* WHAT IS ASKED
Give again, word for word, each line from the top of the listing through the line that holds "from mathutils import Vector, Matrix".

__________

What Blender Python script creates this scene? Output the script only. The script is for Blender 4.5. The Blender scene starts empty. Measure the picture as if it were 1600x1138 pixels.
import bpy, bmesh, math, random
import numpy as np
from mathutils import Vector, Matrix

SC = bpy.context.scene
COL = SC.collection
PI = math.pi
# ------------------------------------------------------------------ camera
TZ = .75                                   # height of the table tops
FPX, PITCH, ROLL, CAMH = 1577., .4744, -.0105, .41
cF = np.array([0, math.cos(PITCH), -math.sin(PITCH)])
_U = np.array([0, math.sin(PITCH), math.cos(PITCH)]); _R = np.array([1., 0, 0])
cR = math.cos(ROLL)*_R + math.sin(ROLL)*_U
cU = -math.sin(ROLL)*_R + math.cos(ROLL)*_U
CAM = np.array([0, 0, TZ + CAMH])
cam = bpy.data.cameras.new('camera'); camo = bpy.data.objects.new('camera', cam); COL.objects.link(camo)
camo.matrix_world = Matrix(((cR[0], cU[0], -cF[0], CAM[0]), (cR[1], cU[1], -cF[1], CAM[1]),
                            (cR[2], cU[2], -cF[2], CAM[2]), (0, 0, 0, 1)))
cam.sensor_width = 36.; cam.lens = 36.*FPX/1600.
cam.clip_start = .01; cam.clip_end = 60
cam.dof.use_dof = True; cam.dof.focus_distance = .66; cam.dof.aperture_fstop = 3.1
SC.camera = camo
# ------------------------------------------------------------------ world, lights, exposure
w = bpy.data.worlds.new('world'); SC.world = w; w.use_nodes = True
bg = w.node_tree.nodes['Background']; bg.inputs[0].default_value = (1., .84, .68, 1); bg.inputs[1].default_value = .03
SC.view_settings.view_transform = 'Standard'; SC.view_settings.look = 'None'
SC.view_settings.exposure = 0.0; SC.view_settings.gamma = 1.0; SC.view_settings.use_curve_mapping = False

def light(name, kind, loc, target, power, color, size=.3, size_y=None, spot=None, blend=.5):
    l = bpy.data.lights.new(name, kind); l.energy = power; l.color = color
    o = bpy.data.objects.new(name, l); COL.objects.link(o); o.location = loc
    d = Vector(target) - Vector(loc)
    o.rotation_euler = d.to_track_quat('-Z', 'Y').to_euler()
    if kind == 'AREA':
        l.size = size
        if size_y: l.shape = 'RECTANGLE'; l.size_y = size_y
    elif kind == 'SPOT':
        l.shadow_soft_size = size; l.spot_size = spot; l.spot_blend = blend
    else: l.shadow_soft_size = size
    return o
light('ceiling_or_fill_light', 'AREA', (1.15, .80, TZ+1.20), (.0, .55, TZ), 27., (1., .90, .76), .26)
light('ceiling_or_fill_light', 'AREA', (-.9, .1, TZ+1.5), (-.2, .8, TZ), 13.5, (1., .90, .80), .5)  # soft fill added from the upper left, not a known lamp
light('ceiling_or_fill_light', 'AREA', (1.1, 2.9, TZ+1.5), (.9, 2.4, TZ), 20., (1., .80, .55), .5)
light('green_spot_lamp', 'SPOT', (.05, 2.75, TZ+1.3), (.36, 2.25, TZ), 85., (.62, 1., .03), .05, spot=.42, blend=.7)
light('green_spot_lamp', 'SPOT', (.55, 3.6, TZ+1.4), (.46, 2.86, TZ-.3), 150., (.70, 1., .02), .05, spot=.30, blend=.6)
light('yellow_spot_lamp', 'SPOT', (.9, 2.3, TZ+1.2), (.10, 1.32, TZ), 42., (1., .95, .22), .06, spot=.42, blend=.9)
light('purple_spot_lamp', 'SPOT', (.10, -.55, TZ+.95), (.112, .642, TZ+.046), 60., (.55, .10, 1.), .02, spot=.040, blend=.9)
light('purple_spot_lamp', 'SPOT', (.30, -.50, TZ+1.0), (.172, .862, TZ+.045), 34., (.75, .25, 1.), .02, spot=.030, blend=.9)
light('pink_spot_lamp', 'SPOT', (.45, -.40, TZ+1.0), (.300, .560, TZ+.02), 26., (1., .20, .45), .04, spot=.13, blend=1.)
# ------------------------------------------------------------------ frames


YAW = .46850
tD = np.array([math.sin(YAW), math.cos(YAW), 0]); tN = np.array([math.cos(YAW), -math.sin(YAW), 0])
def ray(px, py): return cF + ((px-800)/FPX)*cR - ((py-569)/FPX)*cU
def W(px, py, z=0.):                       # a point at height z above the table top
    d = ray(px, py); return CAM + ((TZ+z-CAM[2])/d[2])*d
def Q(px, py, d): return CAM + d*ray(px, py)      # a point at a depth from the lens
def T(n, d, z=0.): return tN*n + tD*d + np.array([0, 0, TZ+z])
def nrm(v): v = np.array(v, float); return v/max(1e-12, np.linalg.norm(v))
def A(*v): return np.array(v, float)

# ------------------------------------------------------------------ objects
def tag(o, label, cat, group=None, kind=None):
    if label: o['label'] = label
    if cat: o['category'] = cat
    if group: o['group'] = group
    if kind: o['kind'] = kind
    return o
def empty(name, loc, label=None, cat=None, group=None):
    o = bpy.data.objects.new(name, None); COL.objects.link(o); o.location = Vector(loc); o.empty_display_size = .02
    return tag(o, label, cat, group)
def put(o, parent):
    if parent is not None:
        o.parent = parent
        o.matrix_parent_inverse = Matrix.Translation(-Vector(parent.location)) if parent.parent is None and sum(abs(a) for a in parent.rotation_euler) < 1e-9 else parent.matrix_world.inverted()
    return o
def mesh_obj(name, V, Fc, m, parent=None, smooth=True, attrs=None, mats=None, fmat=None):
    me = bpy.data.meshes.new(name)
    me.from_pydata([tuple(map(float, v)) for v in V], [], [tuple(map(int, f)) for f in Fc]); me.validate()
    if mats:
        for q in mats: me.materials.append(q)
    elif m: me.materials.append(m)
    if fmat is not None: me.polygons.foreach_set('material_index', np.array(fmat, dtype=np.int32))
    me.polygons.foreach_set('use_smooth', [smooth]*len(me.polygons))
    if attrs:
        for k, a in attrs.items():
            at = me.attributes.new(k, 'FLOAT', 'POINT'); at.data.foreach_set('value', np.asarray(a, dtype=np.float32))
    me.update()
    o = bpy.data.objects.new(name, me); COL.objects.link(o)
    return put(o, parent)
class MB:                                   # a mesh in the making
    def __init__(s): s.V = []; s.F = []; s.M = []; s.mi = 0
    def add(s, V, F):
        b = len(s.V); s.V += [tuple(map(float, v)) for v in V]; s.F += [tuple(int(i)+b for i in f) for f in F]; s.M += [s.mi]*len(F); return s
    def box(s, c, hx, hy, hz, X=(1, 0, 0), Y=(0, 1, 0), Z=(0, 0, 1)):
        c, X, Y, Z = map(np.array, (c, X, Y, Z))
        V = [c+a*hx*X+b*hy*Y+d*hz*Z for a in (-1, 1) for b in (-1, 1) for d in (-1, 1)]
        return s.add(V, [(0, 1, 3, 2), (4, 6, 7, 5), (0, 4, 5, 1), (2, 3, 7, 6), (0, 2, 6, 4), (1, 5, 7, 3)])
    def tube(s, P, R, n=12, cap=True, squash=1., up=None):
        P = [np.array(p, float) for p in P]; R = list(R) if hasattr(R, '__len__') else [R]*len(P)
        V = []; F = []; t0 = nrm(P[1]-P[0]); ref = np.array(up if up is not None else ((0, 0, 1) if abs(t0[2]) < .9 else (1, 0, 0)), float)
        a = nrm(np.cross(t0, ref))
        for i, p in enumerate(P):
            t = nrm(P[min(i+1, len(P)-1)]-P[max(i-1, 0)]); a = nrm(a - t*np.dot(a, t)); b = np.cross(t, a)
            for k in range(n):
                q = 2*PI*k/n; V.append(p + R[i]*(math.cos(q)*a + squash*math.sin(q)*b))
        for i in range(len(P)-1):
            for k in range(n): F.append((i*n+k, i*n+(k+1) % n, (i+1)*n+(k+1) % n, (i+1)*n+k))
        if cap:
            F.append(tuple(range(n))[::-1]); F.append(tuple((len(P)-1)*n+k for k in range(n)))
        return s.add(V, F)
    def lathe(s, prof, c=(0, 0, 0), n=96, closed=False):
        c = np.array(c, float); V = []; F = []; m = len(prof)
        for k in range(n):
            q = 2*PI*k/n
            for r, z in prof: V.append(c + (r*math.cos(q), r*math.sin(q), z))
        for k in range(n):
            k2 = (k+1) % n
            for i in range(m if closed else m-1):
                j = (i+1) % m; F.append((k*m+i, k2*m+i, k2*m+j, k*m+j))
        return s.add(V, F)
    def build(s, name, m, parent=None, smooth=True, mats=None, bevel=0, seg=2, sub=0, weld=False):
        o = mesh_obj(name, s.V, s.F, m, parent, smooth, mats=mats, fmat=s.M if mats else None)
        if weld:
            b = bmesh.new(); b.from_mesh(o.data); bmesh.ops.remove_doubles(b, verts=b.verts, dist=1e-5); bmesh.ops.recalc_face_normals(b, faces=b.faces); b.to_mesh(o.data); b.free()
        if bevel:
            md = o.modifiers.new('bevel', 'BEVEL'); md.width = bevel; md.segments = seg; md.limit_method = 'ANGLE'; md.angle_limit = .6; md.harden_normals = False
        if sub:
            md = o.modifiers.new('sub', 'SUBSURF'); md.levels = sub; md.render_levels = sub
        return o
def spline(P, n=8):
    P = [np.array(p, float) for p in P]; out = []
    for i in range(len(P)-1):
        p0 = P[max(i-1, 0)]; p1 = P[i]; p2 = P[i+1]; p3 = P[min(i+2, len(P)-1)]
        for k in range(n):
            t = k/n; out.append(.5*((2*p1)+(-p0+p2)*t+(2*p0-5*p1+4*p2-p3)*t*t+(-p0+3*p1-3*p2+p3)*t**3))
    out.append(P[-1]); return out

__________

* CORRECT RESULT
What Blender Python script creates this scene? Output the script only. The script is for Blender 4.5. The Blender scene starts empty. Measure the picture as if it were 1600x1138 pixels.
import bpy, bmesh, math, random
import numpy as np
from mathutils import Vector, Matrix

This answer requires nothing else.